Radical Cation Salts of Hetera‐Buckybowls: Polar Crystals, Negative Thermal Expansion and Phase Transition

Radical cation salts of π‐conjugated polycycles are rich in physical properties. Herein, two kinds of hetera‐buckybowls, ethoxy‐substituted trithiasumanene (3SEt) and triselenasumanene (3SeEt), are synthesized as electron donors. Galvanostatic oxidation of them affords radical cation salts (3SEt)5(TTFMPB)3, (3SeEt)5(TTFMPB)3, (3SEt)4PMA, and (3SeEt)4PMA, where PMA is Keggin‐type phosphomolybdate and TTFMPB is tetrakis[3,5‐bis(trifluoromethyl)‐phenyl]borate.

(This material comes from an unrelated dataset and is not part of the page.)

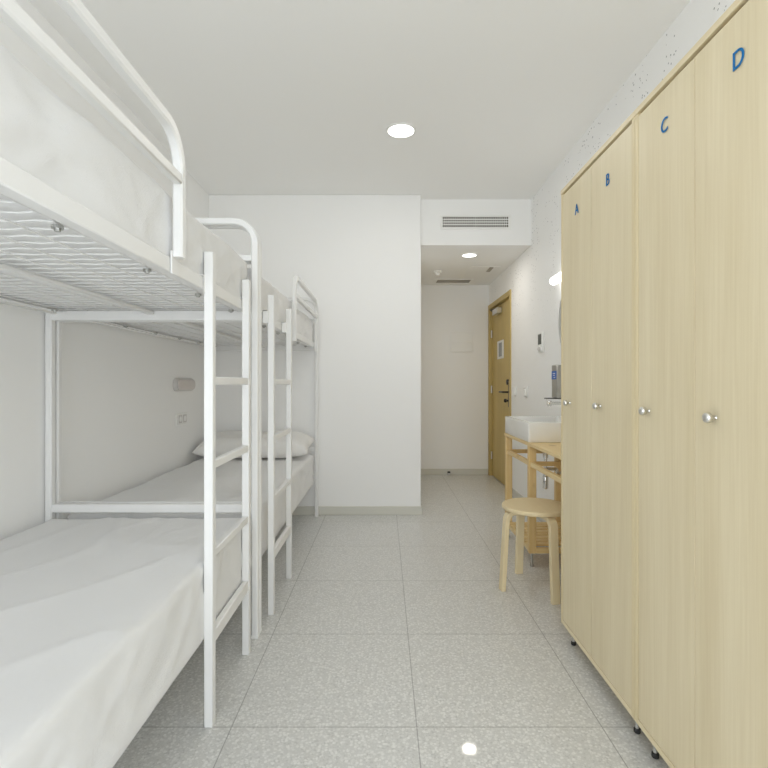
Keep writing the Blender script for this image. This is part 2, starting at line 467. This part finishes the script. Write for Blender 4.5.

In these salts, 3SEt/3SeEt are partially charged and show distinct conformation change with the site charge and counter anions. In TTFMPB salts, (TTFMPB)− forms hexagonal channels that accommodate the packing columns of 3SEt/3SeEt. In particular, (3SEt)5(TTFMPB)3 adopts the R3c space group and is a polar crystal with the columns of 3SEt all in the up‐bowl direction. The PMA salts of 3SEt/3SeEt are polar crystals (C2 space group) with 3SEt/3SeEt being planar and forming columnar stacks. (3SeEt)4PMA shows a structural modulation below 200 K, namely, negative thermal expansion (NTE) of the unit cell volume and enlargement of the intermolecular distances between neighboring 3SeEt molecules. The four salts are semiconductors with an activation energy of 0.18–0.38 eV. The conductivity of (3SeEt)4PMA shows a reversible transition upon cooling and heating, in accordance to the NTE structural modulation. This work paves the way toward conducting materials based on hetera‐buckybowls. The electrocrystallization of hetera‐buckybowl trichalcogenasumanenes (TCSs) has afforded radical cation salts with excellent stability under ambient conditions. The resulting salts are mostly polar crystals, where the TCSs are partially charged and form columnar stacks. A reversible semiconductor‐to‐semiconductor phase transition is observed, which is caused by a negative thermal expansion of the unit cell.